** DATASET EXTRACT **
■ ■ ■

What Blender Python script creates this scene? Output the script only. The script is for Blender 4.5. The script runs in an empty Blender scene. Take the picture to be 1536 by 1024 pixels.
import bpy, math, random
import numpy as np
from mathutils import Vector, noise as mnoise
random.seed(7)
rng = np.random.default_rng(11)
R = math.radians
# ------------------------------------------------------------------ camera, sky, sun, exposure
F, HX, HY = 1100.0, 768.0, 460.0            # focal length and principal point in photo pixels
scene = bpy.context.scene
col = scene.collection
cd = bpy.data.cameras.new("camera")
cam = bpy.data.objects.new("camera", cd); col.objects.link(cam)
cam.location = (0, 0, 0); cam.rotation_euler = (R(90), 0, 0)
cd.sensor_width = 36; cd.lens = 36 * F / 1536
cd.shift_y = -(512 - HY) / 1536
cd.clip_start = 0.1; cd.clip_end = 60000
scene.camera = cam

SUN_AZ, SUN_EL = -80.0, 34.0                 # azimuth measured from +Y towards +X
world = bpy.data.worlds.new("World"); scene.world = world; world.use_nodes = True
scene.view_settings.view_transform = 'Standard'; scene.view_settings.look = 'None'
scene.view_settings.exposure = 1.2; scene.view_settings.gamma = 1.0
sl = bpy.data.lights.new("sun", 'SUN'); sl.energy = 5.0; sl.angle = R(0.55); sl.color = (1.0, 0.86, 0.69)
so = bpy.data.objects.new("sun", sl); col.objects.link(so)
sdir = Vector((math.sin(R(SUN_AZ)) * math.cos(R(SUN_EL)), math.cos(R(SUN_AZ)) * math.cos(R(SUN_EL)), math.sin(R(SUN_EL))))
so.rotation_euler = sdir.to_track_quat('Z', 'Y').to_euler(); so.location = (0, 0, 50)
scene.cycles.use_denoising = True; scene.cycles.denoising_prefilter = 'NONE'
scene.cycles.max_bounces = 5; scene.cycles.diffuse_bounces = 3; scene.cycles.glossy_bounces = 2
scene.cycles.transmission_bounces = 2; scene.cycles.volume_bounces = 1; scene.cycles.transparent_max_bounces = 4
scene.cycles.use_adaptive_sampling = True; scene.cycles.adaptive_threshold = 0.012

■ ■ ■

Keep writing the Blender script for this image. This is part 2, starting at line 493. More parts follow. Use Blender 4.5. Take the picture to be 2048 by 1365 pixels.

■ ■ ■

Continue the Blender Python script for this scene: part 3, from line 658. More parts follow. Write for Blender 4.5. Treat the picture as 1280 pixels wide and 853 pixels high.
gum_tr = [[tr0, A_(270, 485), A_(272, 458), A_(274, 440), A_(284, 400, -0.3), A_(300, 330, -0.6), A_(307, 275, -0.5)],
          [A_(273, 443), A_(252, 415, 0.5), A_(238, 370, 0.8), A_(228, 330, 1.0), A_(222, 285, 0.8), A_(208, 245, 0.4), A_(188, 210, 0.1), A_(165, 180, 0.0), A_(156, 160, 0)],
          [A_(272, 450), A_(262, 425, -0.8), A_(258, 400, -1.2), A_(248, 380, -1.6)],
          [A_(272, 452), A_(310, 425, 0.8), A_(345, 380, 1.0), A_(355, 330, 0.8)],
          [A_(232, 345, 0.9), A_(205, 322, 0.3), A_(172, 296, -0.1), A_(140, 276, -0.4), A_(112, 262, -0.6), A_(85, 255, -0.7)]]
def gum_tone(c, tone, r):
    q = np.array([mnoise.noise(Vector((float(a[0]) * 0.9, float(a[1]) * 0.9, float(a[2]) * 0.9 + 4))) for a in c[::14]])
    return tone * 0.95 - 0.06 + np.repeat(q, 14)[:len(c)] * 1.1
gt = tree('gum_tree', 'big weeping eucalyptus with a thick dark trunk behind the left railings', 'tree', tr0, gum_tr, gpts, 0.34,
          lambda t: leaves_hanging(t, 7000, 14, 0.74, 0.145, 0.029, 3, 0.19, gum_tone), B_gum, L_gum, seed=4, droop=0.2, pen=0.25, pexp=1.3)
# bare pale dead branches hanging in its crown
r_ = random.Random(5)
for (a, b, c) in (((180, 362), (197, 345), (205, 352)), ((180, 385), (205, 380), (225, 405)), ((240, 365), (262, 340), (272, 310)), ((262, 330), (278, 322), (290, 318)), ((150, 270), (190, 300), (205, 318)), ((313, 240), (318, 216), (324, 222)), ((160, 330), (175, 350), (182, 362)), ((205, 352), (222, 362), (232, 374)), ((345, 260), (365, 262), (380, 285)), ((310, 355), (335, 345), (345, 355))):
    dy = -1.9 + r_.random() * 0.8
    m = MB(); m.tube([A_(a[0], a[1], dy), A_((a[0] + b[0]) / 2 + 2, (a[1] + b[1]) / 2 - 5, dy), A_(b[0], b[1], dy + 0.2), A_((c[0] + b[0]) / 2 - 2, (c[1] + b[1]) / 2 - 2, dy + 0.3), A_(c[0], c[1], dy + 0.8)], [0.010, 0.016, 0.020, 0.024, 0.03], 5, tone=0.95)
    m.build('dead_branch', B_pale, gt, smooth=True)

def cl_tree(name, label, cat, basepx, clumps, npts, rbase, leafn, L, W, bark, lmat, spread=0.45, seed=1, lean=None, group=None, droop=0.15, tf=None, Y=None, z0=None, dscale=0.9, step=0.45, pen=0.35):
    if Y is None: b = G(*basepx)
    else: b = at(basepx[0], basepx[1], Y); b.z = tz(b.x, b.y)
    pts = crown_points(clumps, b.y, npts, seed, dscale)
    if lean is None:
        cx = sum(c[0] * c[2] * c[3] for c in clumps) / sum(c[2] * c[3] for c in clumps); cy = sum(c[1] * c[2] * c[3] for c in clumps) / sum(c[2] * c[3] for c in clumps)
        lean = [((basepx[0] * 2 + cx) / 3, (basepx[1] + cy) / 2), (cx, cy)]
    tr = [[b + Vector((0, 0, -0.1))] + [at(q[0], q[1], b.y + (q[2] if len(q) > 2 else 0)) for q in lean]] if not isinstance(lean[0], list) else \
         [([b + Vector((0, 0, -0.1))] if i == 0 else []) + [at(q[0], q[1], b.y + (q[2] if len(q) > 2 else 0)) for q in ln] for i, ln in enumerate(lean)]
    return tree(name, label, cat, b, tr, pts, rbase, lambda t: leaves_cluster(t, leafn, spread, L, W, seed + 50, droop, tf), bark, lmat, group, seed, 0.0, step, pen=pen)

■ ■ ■

** GIVEN TASK **
Using the material above, report each line where "this" occurs.

** CORRECT RESULT **
What Blender Python script creates this scene? Output the script only. The script is for Blender 4.5. The script runs in an empty Blender scene. Take the picture to be 1536 by 1024 pixels.
Keep writing the Blender script for this image. This is part 2, starting at line 493. More parts follow. Use Blender 4.5. Take the picture to be 2048 by 1365 pixels.
Continue the Blender Python script for this scene: part 3, from line 658. More parts follow. Write for Blender 4.5. Treat the picture as 1280 pixels wide and 853 pixels high.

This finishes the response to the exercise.